Yes, I was ready to turn my Civic in for an Accord.
This felt huge.
Remember those Accords in the 80s with the flip-up lights and velvety upholstery? I got to ride in one once in high school. It even had a “car phone.” (That is, in fact, how old I am. This is what happens when you have babies in your late thirties. You are truly, noticeably from a different generation than all the other moms.)
Yeah, so it turns out that Accords don’t look like that any more.
It has been a long time since I bought a car.
So I did what any reasonable person with a reasonable amount of reasonableness would do: I researched “sedans with the most leg room in the back seat.”

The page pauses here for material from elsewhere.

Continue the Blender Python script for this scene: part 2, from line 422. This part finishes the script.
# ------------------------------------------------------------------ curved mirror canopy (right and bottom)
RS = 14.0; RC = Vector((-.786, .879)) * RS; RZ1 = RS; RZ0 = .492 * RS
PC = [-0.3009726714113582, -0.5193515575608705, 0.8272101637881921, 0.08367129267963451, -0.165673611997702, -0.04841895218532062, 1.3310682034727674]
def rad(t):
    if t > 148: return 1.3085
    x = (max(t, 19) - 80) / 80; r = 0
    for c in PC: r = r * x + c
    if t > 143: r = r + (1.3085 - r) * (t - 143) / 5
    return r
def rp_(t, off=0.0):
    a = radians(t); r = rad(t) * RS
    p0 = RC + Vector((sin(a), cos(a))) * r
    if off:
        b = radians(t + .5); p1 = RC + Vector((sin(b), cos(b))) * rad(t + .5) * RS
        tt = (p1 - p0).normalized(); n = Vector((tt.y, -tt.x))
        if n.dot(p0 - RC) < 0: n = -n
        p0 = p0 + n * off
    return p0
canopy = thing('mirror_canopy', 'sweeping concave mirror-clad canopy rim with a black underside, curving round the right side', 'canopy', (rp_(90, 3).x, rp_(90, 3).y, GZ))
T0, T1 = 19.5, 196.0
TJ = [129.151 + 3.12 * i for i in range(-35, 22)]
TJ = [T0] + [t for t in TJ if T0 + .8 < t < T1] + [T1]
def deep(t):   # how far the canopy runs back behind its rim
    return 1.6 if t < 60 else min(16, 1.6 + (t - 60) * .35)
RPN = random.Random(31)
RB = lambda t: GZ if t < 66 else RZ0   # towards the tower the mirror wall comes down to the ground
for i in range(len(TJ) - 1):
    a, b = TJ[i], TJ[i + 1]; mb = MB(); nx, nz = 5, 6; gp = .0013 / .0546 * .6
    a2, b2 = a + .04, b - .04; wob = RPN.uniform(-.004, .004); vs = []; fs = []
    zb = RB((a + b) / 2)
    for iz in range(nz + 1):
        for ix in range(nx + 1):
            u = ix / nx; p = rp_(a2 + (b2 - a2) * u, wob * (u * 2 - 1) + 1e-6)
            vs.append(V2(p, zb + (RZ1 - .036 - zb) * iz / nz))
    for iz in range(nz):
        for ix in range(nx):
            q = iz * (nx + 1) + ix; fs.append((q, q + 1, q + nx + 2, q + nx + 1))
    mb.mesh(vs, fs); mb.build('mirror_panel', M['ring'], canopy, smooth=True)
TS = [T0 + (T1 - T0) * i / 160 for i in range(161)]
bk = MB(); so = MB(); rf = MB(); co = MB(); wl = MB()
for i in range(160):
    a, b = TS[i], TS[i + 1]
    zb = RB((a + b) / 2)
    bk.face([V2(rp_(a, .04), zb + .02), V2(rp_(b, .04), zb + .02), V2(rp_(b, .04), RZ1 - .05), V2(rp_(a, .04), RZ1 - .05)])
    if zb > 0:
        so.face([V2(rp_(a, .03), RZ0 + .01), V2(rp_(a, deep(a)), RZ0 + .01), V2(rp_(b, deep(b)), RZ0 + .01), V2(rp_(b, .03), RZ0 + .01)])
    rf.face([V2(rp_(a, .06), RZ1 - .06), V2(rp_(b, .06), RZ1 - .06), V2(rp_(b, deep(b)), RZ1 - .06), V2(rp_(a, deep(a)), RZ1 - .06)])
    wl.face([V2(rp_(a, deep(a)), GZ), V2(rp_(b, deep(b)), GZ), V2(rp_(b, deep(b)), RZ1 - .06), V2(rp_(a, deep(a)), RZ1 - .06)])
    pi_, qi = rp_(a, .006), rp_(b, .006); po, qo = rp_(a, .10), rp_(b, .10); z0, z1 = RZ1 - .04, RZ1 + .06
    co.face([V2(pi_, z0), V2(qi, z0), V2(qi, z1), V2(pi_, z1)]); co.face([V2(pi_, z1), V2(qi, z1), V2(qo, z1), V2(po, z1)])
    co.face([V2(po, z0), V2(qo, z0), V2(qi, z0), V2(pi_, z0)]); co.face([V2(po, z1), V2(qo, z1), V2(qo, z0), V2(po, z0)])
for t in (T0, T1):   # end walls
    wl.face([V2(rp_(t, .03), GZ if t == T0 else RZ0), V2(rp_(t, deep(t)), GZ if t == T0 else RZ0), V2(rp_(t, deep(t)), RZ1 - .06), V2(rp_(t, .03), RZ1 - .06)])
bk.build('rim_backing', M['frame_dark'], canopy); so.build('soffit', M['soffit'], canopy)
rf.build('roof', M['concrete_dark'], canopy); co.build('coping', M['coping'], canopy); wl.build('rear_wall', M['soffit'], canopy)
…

And then I texted my brother (who is in the car insurance business and surely would know something about reliability and safety–and maybe even leg room): “I’m thinking of the Accord or maybe the Lexus SE 350.”
He texted me back: “Just go test drive the Rivian.” Only he must have been using talk-to-text because it came out, “just go test drive the Arabian,” and–after I realized he was not talking about a horse–I was like, “You know I can’t even park Darren’s pick-up, right?”
The Rivian has 8 seats and looks like a spaceship. We are a family of 4. Even if each kid brings a friend AND we take all of our pets AND luggage for a month, we don’t need eight seats.
The Rivian is an electric SUV. I’m telling you this in case you didn’t know. Although you probably did know. I did not. (I was still picturing a horse.)
For the price of the Rivian, I could buy the Lexus AND the Accord. Not to mention, I could fit all my stuff in one or the other, AND park it. In one parking space. Without going over the line. On the first attempt.
“But,” my brother said, “Matt Damon and Ben Affleck like the Rivian.” (Um…?)
Yes, well, they could buy the Rivian, the Accord, AND the Lexus–and have a place to keep them all with room to spare. My neighborhood was built in the 60s when people did not super-size their cars. The driveways are so short that our neighbors with Outbacks just barely fit their vehicles in their driveways.
All of which led me to the great conclusion that (drumroll) the Civic has a few more miles in it.